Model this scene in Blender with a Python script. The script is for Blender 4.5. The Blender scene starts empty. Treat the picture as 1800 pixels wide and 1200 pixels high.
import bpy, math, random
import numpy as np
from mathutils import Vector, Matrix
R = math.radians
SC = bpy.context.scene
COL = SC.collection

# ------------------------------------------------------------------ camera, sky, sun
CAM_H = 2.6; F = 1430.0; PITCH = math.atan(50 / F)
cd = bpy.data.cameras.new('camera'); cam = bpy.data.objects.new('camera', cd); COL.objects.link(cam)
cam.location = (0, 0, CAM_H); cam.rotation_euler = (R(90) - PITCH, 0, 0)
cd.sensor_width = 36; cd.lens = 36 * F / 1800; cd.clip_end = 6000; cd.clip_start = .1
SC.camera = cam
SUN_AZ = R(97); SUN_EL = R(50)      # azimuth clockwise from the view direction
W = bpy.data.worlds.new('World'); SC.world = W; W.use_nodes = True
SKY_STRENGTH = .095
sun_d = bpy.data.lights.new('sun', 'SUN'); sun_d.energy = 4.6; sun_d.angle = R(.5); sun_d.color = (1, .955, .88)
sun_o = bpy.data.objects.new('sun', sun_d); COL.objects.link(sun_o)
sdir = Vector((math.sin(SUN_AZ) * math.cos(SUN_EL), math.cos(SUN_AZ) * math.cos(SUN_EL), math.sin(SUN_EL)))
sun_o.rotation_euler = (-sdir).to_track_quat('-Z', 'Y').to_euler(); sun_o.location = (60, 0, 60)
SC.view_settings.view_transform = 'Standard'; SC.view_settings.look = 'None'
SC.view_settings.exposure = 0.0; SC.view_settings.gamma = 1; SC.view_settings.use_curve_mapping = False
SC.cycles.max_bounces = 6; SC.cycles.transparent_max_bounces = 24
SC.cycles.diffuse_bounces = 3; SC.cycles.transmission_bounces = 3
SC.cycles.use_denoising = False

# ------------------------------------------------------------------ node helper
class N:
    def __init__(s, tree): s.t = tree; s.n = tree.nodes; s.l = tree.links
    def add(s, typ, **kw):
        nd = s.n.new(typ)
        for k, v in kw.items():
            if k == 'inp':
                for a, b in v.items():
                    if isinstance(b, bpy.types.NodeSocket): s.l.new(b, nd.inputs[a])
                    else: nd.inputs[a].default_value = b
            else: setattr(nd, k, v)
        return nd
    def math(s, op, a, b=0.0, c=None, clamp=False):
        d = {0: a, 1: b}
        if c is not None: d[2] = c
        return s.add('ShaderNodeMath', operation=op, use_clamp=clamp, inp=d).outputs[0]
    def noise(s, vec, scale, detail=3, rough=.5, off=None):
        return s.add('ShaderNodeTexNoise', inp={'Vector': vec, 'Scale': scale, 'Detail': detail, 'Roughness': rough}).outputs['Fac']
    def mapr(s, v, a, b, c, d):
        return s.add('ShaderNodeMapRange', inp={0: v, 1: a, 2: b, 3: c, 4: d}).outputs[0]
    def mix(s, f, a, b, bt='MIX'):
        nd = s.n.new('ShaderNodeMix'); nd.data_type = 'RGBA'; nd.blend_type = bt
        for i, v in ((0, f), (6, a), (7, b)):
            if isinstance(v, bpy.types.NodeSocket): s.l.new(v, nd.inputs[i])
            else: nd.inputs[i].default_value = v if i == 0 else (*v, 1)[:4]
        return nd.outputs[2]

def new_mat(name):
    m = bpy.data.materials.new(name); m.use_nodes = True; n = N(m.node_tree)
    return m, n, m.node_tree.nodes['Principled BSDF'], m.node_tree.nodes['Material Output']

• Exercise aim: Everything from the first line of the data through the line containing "COL = SC.collection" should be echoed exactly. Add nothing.

• Response to this task:
Model this scene in Blender with a Python script. The script is for Blender 4.5. The Blender scene starts empty. Treat the picture as 1800 pixels wide and 1200 pixels high.
import bpy, math, random
import numpy as np
from mathutils import Vector, Matrix
R = math.radians
SC = bpy.context.scene
COL = SC.collection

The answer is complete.